El todo de la muestra no lo conforman los cuadros, la visualidad es completada por las instantáneas de fotógrafos como Ernesto Estévez, Mario González (Mayito) y Rafael Pérez Alonso; las miniaturas de Manuel Millán, y los trabajos de un buen número de artistas gráficos, hijos, muchos del Taller Experimental de la Gráfica, como Jesús Reyes Romeo (Chucho) y Julio César Peña, este último merecedor del premio Kanagawa en el año 2000 por sus calaveras cubanísimas.
Entre la panorámica gráfica podemos encontrar la obra de Luis Lamothe, quien además estuvo a cargo de la curaduría de la exposición. Su Descarga en el malecón es una parte de la serie El gran sofá, que realizara durante cuatro años en xilografía y linóleo.
No estamos ante la presencia de neófitos encumbrados en la altanería de «hacer arte», sino de autores que ya han recorrido un largo trecho por los senderos del autoconocimiento y la experimentación.
Tal es el caso de Salvador González, el culpable de convertir el callejón de Hamel en el pintoresco mural comunitario que hoy es; de Noel Guzmán Bofill, uno de los últimos talentos naif que descubriera el maestro Feijóo; y de Eduardo Expósito, quien recorriera la Isla con su proyecto Galería rodante (2002), aquella «locura» en cuatro ruedas que utilizara por lienzo las carrocerías de Lada, «almendrones» y Moskvich.
MonedArte, la obra que Expósito escogió para la muestra forma parte de una serie de 25 piezas presentada recientemente en la Universidad de Colima, México.
«El hecho es pensar cómo es posible vivir y que a todo en la vida le pongamos un precio. De momento te encuentras con un tipo vendiendo un bicitaxi en mil pesos. Entonces la historia es esa, reflexionar que cuando se trata de la gente la cosa cambia, pues su valía es tan grande que no se puede poner. Nosotros importamos más que todo, tenemos que cuidarnos», aseguró Expósito.

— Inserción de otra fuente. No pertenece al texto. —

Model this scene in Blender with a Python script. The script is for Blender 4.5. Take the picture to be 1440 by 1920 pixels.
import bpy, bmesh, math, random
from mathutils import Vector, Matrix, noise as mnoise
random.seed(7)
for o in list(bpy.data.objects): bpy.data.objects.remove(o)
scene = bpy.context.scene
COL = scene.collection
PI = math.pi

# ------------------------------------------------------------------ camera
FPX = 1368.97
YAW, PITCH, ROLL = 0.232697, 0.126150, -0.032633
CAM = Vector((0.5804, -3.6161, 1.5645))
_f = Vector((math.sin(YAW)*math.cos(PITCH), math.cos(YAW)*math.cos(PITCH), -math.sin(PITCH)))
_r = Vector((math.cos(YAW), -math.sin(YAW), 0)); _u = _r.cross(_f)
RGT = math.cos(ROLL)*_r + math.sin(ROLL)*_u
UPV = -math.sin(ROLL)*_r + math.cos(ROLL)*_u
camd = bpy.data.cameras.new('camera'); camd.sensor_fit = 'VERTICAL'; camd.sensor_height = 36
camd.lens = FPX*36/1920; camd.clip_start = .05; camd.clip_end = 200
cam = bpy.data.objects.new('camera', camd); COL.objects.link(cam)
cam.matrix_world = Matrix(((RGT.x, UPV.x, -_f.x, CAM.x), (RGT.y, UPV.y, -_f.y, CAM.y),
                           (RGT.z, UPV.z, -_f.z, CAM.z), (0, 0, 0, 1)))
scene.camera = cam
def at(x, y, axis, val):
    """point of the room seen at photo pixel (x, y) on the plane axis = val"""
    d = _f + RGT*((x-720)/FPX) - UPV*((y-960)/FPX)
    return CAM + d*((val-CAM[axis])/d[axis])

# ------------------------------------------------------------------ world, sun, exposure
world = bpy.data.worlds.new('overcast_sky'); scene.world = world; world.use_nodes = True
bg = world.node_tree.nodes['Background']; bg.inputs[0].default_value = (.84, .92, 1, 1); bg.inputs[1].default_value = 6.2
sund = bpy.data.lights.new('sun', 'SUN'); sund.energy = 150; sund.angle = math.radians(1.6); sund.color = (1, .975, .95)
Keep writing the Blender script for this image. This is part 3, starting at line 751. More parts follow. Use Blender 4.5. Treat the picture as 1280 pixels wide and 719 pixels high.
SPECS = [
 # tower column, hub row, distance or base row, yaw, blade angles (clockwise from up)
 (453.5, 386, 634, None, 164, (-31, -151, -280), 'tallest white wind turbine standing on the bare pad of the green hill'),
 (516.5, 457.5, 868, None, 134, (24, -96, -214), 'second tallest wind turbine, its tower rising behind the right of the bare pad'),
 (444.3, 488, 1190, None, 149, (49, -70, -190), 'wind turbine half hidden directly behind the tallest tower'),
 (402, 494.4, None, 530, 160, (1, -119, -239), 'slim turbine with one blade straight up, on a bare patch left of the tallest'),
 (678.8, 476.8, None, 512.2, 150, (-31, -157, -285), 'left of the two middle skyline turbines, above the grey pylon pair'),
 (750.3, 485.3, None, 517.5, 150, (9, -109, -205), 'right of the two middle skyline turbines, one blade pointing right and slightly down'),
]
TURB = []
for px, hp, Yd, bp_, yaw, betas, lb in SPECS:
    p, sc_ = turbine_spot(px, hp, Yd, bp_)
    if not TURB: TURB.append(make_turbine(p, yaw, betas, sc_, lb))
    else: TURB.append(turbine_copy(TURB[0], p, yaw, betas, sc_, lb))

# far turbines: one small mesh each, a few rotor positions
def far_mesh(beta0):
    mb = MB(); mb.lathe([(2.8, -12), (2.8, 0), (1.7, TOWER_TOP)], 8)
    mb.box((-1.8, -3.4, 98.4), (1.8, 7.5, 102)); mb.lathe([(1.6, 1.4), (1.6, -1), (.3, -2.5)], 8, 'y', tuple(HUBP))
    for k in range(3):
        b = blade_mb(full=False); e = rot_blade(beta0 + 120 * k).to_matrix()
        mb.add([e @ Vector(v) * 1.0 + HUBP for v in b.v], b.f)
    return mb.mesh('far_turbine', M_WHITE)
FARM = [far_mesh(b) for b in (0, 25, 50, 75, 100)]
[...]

Amparadas por los salones coloniales, todas las piezas se divierten —junto a sus realizadores— en una ronda donde lo actual va de la mano de lo tradicional, circundada de estilos múltiples, para todos los gustos y para todas las temáticas.
«Tan solo somos artistas —explicó Clemente Segrera, autor de Surrealismo tropical caribeño—, que tratamos de acercarnos a nuestra realidad con una óptica propia, y que queremos que nuestras fabulaciones se consideren como propuestas, porque son genuinas y de una realización decorosa».
No se trata de juzgar una pieza artística según la escuela que formó al autor, como acertadamente concluía Lamothe. La obra, al decir del artista, tiene que hablar por sí sola.
Y es esta una exposición locuaz, hija legítima de aquellos que, a lo largo de la historia de la plástica han hecho acopio desde sí mismos hacia todos los confines. Muy de aquí, tan próxima a los secretos del oficio, y a la vez muy de allá, de los recónditos intersticios de la creación.